Tempo telah mengalami pendewasaan secara lembaga dalam banyak segi, terus berevolusi menghadapi tantangan masa kini dari industri media. Lepas dari masalah bisnis adalah hal penting yang harus terus digarap. Namun besaran grup Tempo jika dijejerkan dengan aneka taipan media hari ini memang sangatlah kecil. Namun justru di situ keuntungan yang dimiliki Tempo. Dengan jumlah aset atau modal yang "mini" jika dibandingkan dengan para pemilik media lainnya, Tempo jadi lebih lincah mengelola isi (content)-nya. Tempo tak perlu masuk jebakan konflik kepentingan--sebagaimana dialami oleh para taipan media lain--ketika perusahaan menggurita dan memiliki lini bisnis lain di luar bisnis media. Tak ada perusahaan properti, jalan tol, tambang, rumah sakit, pabrik tisu, hotel, dan lain-lain yang dimiliki Tempo. 
Dalam banyak hal, Tempo juga mau menunjukkan bagaimana seharusnya sebuah media memiliki martabat. Tempo tak segan mengungkap kesalahan internal (dalam kasus wawancara dengan Anas Urbaningrum pasca-pencopotan sebagai Ketua Umum Partai Demokrat, juga saat terjadi iklan 8 halaman yang membantah isi investigasi Tempo atas kasus Kemayoran beberapa tahun yang lalu). Terakhir, Pemimpin Redaksi Tempo, Wahyu Muryadi, menyatakan mundur dari posisinya sebagai Ketua Forum Pemred setelah banyak rekan di Tempo mengingatkan akan potensi Tempo kehilangan independensi dari keterlibatannya dalam forum semacam itu. 

Bredel Tempo 19 tahun silam adalah kisah sejarah. Namun bagaimana Tempo terus berjalan setelah hampir dua dekade itu, inilah yang harus terus dicatat dalam sejarah.
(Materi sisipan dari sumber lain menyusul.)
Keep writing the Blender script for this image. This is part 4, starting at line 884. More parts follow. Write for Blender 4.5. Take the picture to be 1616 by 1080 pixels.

Bagaimanapun, bredel bukan lagi suatu tindakan populer oleh penguasa, di masa ketika arus informasi mengalir deras dari berbagai sudut. Namun ketegaran untuk menjadi pemberi informasi yang benar, yang lebih mendalam, seraya dengan rendah hati mengakui jika terjadi kesalahan yang dilakukan Tempo, adalah suatu pelajaran berharga kepada rekan-rekan pengelola industri media hari ini. Semoga Tempo tak sendirian menapaki "jalan pedang" semacam ini, karena pers yang baik sangat didamba oleh publik untuk mendapatkan pegangan dalam melintasi dunia yang penuh dengan informasi (sampah) saat-saat ini.